Born in London in 1817, Buttersworth trained under his father, the established marine painter Thomas Buttersworth Jr., and developed a command of maritime subject matter early in his career. He married Ann Plowman in 1838, and in 1845 the couple emigrated to the United States, settling in Hoboken, New Jersey. Buttersworth later worked out of a modest studio in nearby Brooklyn, but he frequently worked from small boats on the water to study the scale and motion of ships firsthand—a practice that informed the authenticity of his compositions.

Buttersworth’s American debut came in 1850 at the American Art Union, where he sold five paintings at prices that ranged from $25 to $40. Around this time he attracted the attention of Nathaniel Currier of the Currier & Ives printmaking firm. Currier recognized Buttersworth’s ability to create dramatic scenes that were theatrical without sacrificing technical accuracy, especially in his depictions of large clipper ships.
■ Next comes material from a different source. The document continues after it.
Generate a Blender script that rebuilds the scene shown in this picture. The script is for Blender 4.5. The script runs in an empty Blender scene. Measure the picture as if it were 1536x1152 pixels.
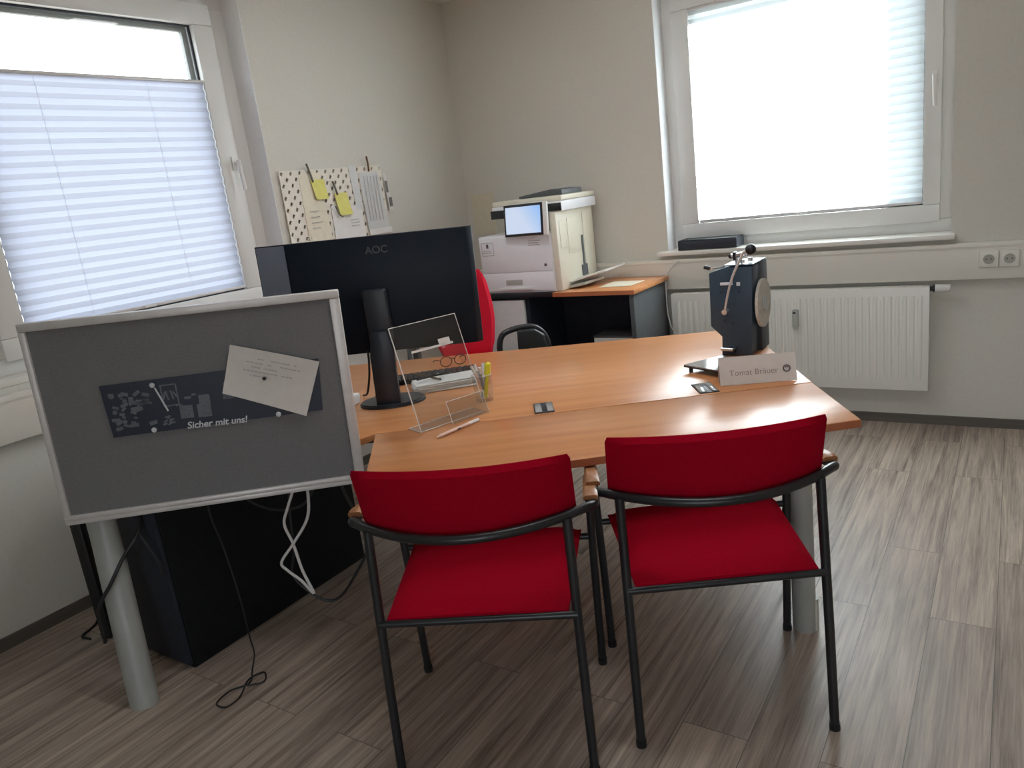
import bpy, bmesh, math, random
from mathutils import Vector, Matrix
random.seed(7)
C = bpy.context.scene.collection
PI = math.pi
H = 1.5
ANG = math.radians(34.09)
CA, SA = math.cos(ANG), math.sin(ANG)
XL, YB = -3.25, 4.45            # left wall and back wall

def D(x, y, z=0.0):
    """desk frame -> world"""
    return Vector((x*CA - y*SA, x*SA + y*CA, z))

# ------------------------------------------------------------------ materials
def mat(name, color=(.8, .8, .8), rough=.5, metal=0.0, spec=.5, coat=0.0, trans=0.0, emit=None, estr=0.0, alpha=None, sheen=0.0):
    m = bpy.data.materials.new(name); m.use_nodes = True
    b = m.node_tree.nodes['Principled BSDF']
    b.inputs['Base Color'].default_value = (*color, 1)
    b.inputs['Roughness'].default_value = rough
    b.inputs['Metallic'].default_value = metal
    b.inputs['Specular IOR Level'].default_value = spec
    b.inputs['Coat Weight'].default_value = coat
    b.inputs['Transmission Weight'].default_value = trans
    b.inputs['Sheen Weight'].default_value = sheen
    if emit:
        b.inputs['Emission Color'].default_value = (*emit, 1)
        b.inputs['Emission Strength'].default_value = estr
    return m

def N(m, t, **kw):
    n = m.node_tree.nodes.new(t)
    for k, v in kw.items(): setattr(n, k, v)
    return n

def noisy(m, c1, c2, scale=(8, 8, 8), detail=4, bump=0.0, nscale=1.0, dist=0.0, lo=.3, hi=.7):
    """object-space noise between two colours, optional bump"""
    nt = m.node_tree; L = nt.links; b = nt.nodes['Principled BSDF']
    tc = N(m, 'ShaderNodeTexCoord'); mp = N(m, 'ShaderNodeMapping')
    mp.inputs['Scale'].default_value = scale
    L.new(tc.outputs['Object'], mp.inputs['Vector'])
    no = N(m, 'ShaderNodeTexNoise'); no.inputs['Scale'].default_value = nscale
    no.inputs['Detail'].default_value = detail; no.inputs['Distortion'].default_value = dist
    L.new(mp.outputs['Vector'], no.inputs['Vector'])
    cr = N(m, 'ShaderNodeValToRGB')
    cr.color_ramp.elements[0].position = lo; cr.color_ramp.elements[1].position = hi
    cr.color_ramp.elements[0].color = (*c1, 1); cr.color_ramp.elements[1].color = (*c2, 1)
    L.new(no.outputs['Fac'], cr.inputs['Fac']); L.new(cr.outputs['Color'], b.inputs['Base Color'])
    if bump:
        bp = N(m, 'ShaderNodeBump'); bp.inputs['Strength'].default_value = bump; bp.inputs['Distance'].default_value = .002
        L.new(no.outputs['Fac'], bp.inputs['Height']); L.new(bp.outputs['Normal'], b.inputs['Normal'])
    return m

M = {}
M['wall'] = noisy(mat('wall_paint', rough=.85, spec=.2), (.60, .58, .525), (.63, .61, .555), (60, 60, 60), 3, .15)
M['ceil'] = noisy(mat('ceiling_paint', rough=.9), (.78, .77, .74), (.80, .79, .76), (40, 40, 40))
M['litreveal'] = noisy(mat('lit_reveal_paint', rough=.8), (.80, .80, .81), (.83, .83, .84), (40, 40, 40))
M['frame'] = noisy(mat('window_plastic', rough=.35), (.72, .72, .70), (.74, .74, .72), (5, 5, 5))
M['sill'] = noisy(mat('sill_stone', rough=.25), (.74, .72, .67), (.78, .76, .71), (30, 30, 30))
M['duct'] = noisy(mat('duct_plastic', rough=.45), (.68, .655, .59), (.70, .675, .61), (6, 6, 6))
M['radiator'] = noisy(mat('radiator_enamel', rough=.35), (.76, .75, .70), (.78, .77, .72), (6, 6, 6))
M['gasket'] = noisy(mat('rubber_gasket', rough=.6), (.015, .02, .03), (.02, .025, .035), (20, 20, 20))
M['white'] = noisy(mat('white_plastic', rough=.4), (.74, .73, .71), (.77, .76, .74), (20, 20, 20))
M["printer"] = noisy(mat("printer_plastic", rough=.4), (.86, .87, .91), (.88, .89, .93), (20, 20, 20))
M['cream'] = noisy(mat('printer_cream', rough=.45), (.74, .70, .58), (.77, .73, .61), (20, 20, 20))
M['black'] = noisy(mat('black_plastic', rough=.4), (.008, .009, .011), (.012, .013, .016), (20, 20, 20))
M['cable'] = noisy(mat('black_cable', rough=.5), (.008, .008, .009), (.013, .013, .014), (20, 20, 20))
M['wcable'] = noisy(mat('white_cable', rough=.5), (.62, .61, .60), (.66, .65, .64), (20, 20, 20))
M['tube'] = noisy(mat('black_lacquered_steel', rough=.35), (.010, .011, .013), (.014, .015, .018), (15, 15, 15))
M['monitor'] = noisy(mat('monitor_plastic', rough=.42, spec=.15), (.006, .011, .019), (.009, .014, .023), (10, 10, 10))
M['standp'] = noisy(mat('stand_plastic', rough=.4), (.013, .018, .027), (.017, .022, .031), (10, 10, 10))
M['logo'] = noisy(mat('faint_logo', rough=.4), (.030, .036, .046), (.036, .042, .052), (40, 40, 40))
M['winsheen'] = noisy(mat('window_sheen_blue_grey', rough=.35), (.15, .18, .24), (.18, .21, .27), (10, 10, 10))
M['grey'] = noisy(mat('grey_steel', rough=.4), (.30, .31, .29), (.34, .35, .33), (10, 10, 10))
M['greylite'] = noisy(mat('light_grey_cap', rough=.4), (.44, .44, .39), (.48, .48, .43), (10, 10, 10))
M['alu'] = noisy(mat('aluminium_frame', rough=.4, metal=.2), (.60, .58, .57), (.66, .64, .63), (30, 30, 30))
M['chrome'] = noisy(mat('chromed_steel', rough=.18, metal=.75), (.78, .78, .79), (.84, .84, .85), (10, 10, 10))
M['felt'] = noisy(mat('grey_felt', rough=.95, spec=.1), (.165, .165, .17), (.205, .205, .21), (220, 220, 220), 3, .3)
M['navy'] = noisy(mat('navy_plate', rough=.4), (.008, .013, .032), (.011, .017, .038), (20, 20, 20))
M['print'] = noisy(mat('grey_print', rough=.6), (.10, .115, .14), (.15, .165, .19), (120, 120, 120))
M['whiteprint'] = noisy(mat('white_print', rough=.6), (.62, .64, .68), (.68, .70, .74), (50, 50, 50))
M['paper'] = noisy(mat('white_paper', rough=.8, spec=.2), (.66, .63, .60), (.71, .68, .65), (30, 30, 30))
M['paperw'] = noisy(mat('bright_paper', rough=.8, spec=.2), (.78, .77, .75), (.82, .81, .79), (30, 30, 30))
M['papercream'] = noisy(mat('cream_paper', rough=.8, spec=.2), (.74, .69, .55), (.78, .73, .60), (30, 30, 30))
M['paperbeige'] = noisy(mat('beige_paper', rough=.8, spec=.2), (.62, .56, .44), (.66, .60, .48), (30, 30, 30))
M['ink'] = noisy(mat('grey_ink', rough=.8), (.40, .38, .37), (.50, .48, .47), (90, 90, 90))
M['ink2'] = noisy(mat('mid_grey_ink', rough=.8), (.22, .19, .20), (.30, .27, .28), (90, 90, 90))
M['inkdark'] = noisy(mat('dark_ink', rough=.8), (.10, .08, .10), (.16, .13, .16), (90, 90, 90))
M['sticky'] = noisy(mat('yellow_note', rough=.8), (.66, .62, .16), (.72, .68, .22), (30, 30, 30))
M['peg'] = noisy(mat('pegboard_plastic', rough=.5), (.72, .67, .58), (.75, .70, .61), (20, 20, 20))
M['holeshade'] = noisy(mat('hole_shade', rough=.7), (.34, .29, .24), (.40, .34, .28), (20, 20, 20))
M['darkpeg'] = noisy(mat('dark_clip', rough=.5), (.10, .09, .08), (.15, .14, .12), (20, 20, 20))
M['redfab'] = noisy(mat('red_upholstery', rough=.9, spec=.05), (.27, .001, .011), (.34, .002, .016), (300, 300, 300), 3, .35)
M['redmesh'] = noisy(mat('office_chair_red', rough=.7, spec=.2), (.62, .008, .03), (.72, .014, .045), (200, 200, 200), 3, .2)
M['armwood'] = noisy(mat('armrest_beech', rough=.4), (.24, .095, .032), (.32, .135, .048), (8, 60, 60))
M['slate'] = noisy(mat('charcoal_board', rough=.6, spec=.12), (.009, .010, .011), (.012, .013, .014), (30, 30, 30))
M['navyboard'] = noisy(mat('dark_blue_board', rough=.55, spec=.25), (.018, .022, .032), (.024, .028, .038), (30, 30, 30))
M['sideboard'] = noisy(mat('anthracite_board', rough=.5), (.060, .066, .070), (.075, .081, .085), (30, 30, 30))
M['lgrey'] = noisy(mat('light_grey_board', rough=.5), (.60, .61, .60), (.64, .65, .64), (30, 30, 30))
M['device'] = noisy(mat('blue_grey_steel', rough=.45), (.024, .046, .072), (.031, .055, .083), (60, 60, 60), 3, .1)
M['devdark'] = noisy(mat('dark_blue_steel', rough=.45), (.018, .024, .036), (.024, .030, .043), (60, 60, 60))
M['roll'] = noisy(mat('label_roll_paper', rough=.7), (.50, .46, .40), (.62, .57, .50), (60, 60, 60))
M['yellow'] = noisy(mat('yellow_plastic', rough=.4), (.72, .68, .02), (.80, .76, .05), (20, 20, 20))
M['penwhite'] = noisy(mat('pen_white', rough=.35), (.74, .72, .70), (.80, .78, .76), (20, 20, 20))
M['pengrey'] = noisy(mat('pen_grey', rough=.35), (.24, .25, .27), (.32, .33, .35), (20, 20, 20))
M['penskin'] = noisy(mat('pen_pale_pink', rough=.35), (.74, .55, .46), (.80, .61, .52), (20, 20, 20))
M['brown'] = noisy(mat('dark_brown_wood', rough=.5), (.10, .05, .02), (.15, .08, .03), (20, 20, 20))
M['traytop'] = noisy(mat('glossy_grey_top', rough=.12), (.30, .30, .29), (.34, .34, .33), (10, 10, 10))
M['socket'] = noisy(mat('socket_plastic', rough=.35), (.70, .68, .61), (.72, .70, .63), (10, 10, 10))
M['sockethole'] = noisy(mat('socket_recess', rough=.5), (.34, .33, .28), (.38, .37, .32), (10, 10, 10))
M['tag'] = noisy(mat('grey_meter', rough=.4), (.42, .43, .40), (.46, .47, .44), (10, 10, 10))
M['pinkred'] = noisy(mat('reflected_red', rough=.7), (.30, .10, .12), (.36, .14, .16), (10, 10, 10))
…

Currier & Ives reproduced many of Buttersworth’s works as lithographs, responding to a popular market for maritime images among shipowners, captains and shipbuilders who commonly commissioned portraits of their vessels.

Over the course of his career, Buttersworth remained devoted to capturing motion: the roll of a ship, the tension of rigging, the sweep of sails and the changing atmosphere around vessels at sea. In later years he increasingly painted steamships and documented America’s Cup races, reflecting both technological change and growing public fascination with competitive yachting. Estimates place his lifetime output at more than 1,500 canvases, a testament to both his productivity and the steady demand for his work among collectors and maritime patrons.

Buttersworth died in Hoboken in 1894. Today his paintings are valued not only for their aesthetic qualities but also for the reliable detail they offer historians and enthusiasts of 19th-century seafaring. Works like “Ships Stranding” serve as vivid visual records of how crews fought for survival and salvage, how coastal conditions could turn hazardous, and how artists translated those ephemeral moments into lasting images. Critics and collectors continue to praise his combination of dramatic composition and technical fidelity, recognizing in his canvases a rare ability to convey the sea’s grandeur while preserving the small but telling actions of sailors facing danger.